Aray Natin, Galing Natin team and locals of Barangay Tabuc Suba, Jaro, Iloilo come together for the groundbreaking ceremony. |
For a game that favors
relatively tall people, it’s rather impressive how basketball has permeated
Filipino culture. To this day, it is the nation’s most popular sport. Here, the
passion is so great that you’d see people play it while wearing slippers,
sandals, or sometimes, even barefoot. But nothing reinstates this fact better
than the presence of basketball hoops everywhere—on the sides of buildings, in
front of sari-sari stores, even in the middle of the street.
More than Just a Sports
Venue
Basketball is so deeply
ingrained in the local culture, that it’s hard to find a neighborhood that
doesn’t have a basketball court tucked somewhere. Virtually every town has it.
In fact, there are more basketball courts than there are barangay health
centers. Moneyed districts may pride themselves with a “covered court,” while
others will have at least some form of clay court.
More than just being a
location for recreation however, these places serve a bigger social purpose. Be
it a council meeting or the barangay singing contest, basketball courts are
default venues for holding community events. Is the school year about to end?

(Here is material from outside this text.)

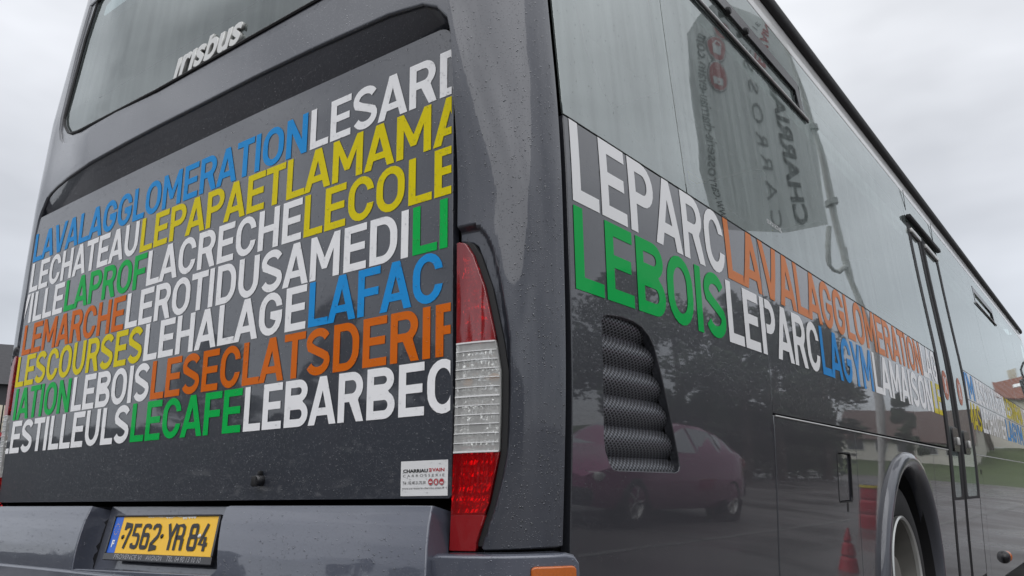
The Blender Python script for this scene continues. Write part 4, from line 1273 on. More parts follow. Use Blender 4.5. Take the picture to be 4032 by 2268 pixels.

There’s a good chance that the local public school will hold graduation
ceremonies in there. Did a typhoon ravage the neighborhood? Expect the covered
court to be turned into an evacuation center. In a sense, the place has become
the de facto town square for most communities.
Inspiring Greatness
“To Filipinos, the
basketball court is a symbol of the community spirit,” says Kristine Martinez,
Alaxan FR Product Director, citing how a people bound by a common love for the
game go to the courts not just to hone their skills, but also to bond with the
rest of the community. “It’s a cultural icon, one that carries huge social
impact,” she stressed.
Seeing the potential to
drive social value, Alaxan FR is harnessing the power of the community through
the Aray Natin, Galing Natin campaign—a collaborative effort between small-town
locals to construct these symbols of community, and turn them into something
that moves people to aim for greatness.
For its initial project,
Alaxan FR chose Iloilo. Driven by the desire to provide their community with
its first real basketball court, locals from barangay Tabuc Suba in Jaro District were brought together to
build their own “Court of Inspiration” under the campaign. Upon completion, the place will be
filled with “Legend Markers”—marking areas with powerful messages conveying
accomplishments and legacies of basketball legends—to inspire themselves to
strive hard to accomplish the same. Through the effort, Alaxan FR aims to teach
the locals to embody the values that make champions.
Rewarding Greatness
Barangay Tabuc Suba is just the first of many
places where Alaxan FR is building Courts of Inspiration, according to Martinez. Courts
of Inspiration will
soon break ground in nine other areas. For Visayas, they are to rise in
Bacolod, Dumaguete, Tacloban, and Cebu. In Mindanao, construction will begin
shortly in the communities of Davao, Cagayan de Oro, Butuan, Zamboanga, and
General Santos. Through these projects, the campaign aims to give members of
communities in different parts of our country pride in having personally built
something that doesn’t just hone their skills, but builds their character as
well.
“I was impressed at
people’s willingness to jump at the opportunity to serve their community at our
initial project in Iloilo and I believe I’d witness the same level of
enthusiasm in the communities where succeeding Courts of Inspiration are to be
built,” added Martinez. “For the noble effort that people have exerted for the
projects, we’re planning to give them a special treat after the completion of
the projects. That’s something they should watch out for,” she ends.